Question

the angle of depression of boat from the mid-point of vertical cliff is 45° if boat is 140 metres from the base of the cliff

Explanation:

Step1: Understand the problem

We have a vertical cliff, the mid - point of the cliff, and a boat. The angle of depression from the mid - point of the cliff to the boat is \(45^{\circ}\), and the horizontal distance between the boat and the base of the cliff is 140 meters. We need to find the height of the cliff.

Let the height of the cliff be \(h\) meters. Then the height from the mid - point of the cliff to the base of the cliff is \(\frac{h}{2}\) meters.

The angle of depression is equal to the angle of elevation from the boat to the mid - point of the cliff (alternate interior angles). So, the angle of elevation \(\theta = 45^{\circ}\).

The horizontal distance between the boat and the base of the cliff (adjacent side) \(x = 140\) meters, and the height from the mid - point of the cliff to the base of the cliff (opposite side) is \(\frac{h}{2}\) meters.

Step2: Use the tangent function

We know that in a right - triangle, \(\tan\theta=\frac{\text{opposite}}{\text{adjacent}}\)

For \(\theta = 45^{\circ}\), \(\tan(45^{\circ}) = 1\)

\(\tan(45^{\circ})=\frac{\frac{h}{2}}{140}\)

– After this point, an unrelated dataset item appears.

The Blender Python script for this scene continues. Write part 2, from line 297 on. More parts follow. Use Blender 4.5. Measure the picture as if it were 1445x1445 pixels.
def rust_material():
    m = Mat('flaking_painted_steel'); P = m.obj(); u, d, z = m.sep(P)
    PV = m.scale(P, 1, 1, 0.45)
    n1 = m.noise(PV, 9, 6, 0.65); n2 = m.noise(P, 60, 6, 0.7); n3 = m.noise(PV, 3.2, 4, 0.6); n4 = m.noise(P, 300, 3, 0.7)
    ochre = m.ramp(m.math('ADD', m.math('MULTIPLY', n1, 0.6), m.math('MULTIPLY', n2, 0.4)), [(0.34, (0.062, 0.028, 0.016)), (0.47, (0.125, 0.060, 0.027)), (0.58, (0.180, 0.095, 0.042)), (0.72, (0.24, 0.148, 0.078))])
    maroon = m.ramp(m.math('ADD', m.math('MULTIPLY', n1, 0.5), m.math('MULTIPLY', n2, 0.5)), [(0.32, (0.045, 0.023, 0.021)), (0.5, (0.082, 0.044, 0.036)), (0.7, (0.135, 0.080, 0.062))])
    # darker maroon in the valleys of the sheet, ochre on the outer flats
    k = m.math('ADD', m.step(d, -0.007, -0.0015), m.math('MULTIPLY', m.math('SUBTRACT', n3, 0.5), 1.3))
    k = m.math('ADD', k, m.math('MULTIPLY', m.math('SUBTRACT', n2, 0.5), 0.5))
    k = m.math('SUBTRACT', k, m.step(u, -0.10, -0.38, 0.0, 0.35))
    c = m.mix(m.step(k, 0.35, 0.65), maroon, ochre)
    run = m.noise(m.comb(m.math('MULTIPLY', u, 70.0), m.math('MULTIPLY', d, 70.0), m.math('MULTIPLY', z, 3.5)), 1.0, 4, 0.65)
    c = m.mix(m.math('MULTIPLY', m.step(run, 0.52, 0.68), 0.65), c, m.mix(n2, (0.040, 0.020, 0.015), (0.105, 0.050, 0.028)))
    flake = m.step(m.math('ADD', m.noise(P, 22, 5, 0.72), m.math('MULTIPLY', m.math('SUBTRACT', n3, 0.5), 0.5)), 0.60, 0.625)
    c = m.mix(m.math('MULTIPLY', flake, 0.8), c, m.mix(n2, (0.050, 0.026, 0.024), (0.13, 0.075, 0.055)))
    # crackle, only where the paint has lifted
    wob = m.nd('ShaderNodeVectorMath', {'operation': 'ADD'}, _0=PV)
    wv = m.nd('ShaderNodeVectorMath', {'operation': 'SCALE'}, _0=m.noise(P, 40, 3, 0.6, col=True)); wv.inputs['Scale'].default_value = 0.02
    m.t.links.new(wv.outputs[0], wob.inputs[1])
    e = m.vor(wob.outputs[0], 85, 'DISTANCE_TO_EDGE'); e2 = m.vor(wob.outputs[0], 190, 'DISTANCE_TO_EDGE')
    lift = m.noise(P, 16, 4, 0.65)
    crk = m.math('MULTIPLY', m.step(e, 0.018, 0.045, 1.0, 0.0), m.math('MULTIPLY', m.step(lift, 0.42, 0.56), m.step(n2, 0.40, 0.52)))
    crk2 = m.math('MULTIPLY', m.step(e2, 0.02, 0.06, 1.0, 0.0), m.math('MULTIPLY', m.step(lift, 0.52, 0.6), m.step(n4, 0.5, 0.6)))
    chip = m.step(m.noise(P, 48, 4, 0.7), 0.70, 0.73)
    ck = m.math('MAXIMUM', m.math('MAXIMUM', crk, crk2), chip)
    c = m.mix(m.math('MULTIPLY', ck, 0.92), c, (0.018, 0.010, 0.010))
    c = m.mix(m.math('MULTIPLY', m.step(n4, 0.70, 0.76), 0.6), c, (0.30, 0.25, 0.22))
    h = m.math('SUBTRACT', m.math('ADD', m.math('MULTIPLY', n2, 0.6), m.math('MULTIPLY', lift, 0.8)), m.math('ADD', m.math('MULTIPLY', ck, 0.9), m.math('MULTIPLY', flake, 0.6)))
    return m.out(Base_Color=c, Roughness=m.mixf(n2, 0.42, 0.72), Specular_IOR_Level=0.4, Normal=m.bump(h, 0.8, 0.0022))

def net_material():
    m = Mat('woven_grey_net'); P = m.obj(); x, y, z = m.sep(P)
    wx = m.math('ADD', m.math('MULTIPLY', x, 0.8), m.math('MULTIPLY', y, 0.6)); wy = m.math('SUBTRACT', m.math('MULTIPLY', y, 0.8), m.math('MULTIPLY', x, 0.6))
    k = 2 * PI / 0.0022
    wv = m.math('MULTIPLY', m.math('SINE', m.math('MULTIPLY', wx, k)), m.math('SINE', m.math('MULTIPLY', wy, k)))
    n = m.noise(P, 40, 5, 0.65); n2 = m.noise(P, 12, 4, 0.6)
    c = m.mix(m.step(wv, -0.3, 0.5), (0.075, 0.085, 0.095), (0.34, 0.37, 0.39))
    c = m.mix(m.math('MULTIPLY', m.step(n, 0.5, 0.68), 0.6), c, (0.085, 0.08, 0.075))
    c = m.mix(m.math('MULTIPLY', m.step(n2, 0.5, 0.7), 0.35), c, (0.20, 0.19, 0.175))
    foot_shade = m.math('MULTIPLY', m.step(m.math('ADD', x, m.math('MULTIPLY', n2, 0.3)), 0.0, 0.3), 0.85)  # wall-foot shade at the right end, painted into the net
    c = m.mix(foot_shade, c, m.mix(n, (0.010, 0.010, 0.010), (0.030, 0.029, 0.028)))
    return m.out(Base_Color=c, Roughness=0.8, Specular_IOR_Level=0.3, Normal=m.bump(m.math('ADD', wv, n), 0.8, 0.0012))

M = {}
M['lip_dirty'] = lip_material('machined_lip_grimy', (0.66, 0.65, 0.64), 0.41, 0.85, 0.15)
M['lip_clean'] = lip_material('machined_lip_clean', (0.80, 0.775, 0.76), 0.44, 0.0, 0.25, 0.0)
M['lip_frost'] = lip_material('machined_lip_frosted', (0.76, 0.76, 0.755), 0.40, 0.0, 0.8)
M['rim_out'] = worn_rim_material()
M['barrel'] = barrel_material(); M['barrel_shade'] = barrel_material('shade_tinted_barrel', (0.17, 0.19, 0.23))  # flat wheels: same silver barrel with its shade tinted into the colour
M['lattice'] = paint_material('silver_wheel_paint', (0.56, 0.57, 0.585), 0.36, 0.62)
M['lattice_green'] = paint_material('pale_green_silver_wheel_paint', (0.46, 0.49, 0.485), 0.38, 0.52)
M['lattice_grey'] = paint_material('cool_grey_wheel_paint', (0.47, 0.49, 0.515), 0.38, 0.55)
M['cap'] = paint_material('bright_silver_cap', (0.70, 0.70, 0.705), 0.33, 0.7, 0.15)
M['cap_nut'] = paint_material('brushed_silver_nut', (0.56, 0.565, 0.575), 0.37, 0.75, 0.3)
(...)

Since \(\tan(45^{\circ}) = 1\), we have \(1=\frac{\frac{h}{2}}{140}\)

Step3: Solve for \(h\)

From \(1=\frac{\frac{h}{2}}{140}\), we can cross - multiply:

\(\frac{h}{2}=1\times140\)

\(\frac{h}{2} = 140\)

Multiply both sides by 2: \(h=140\times2 = 280\) meters

Answer:

The height of the vertical cliff is 280 meters.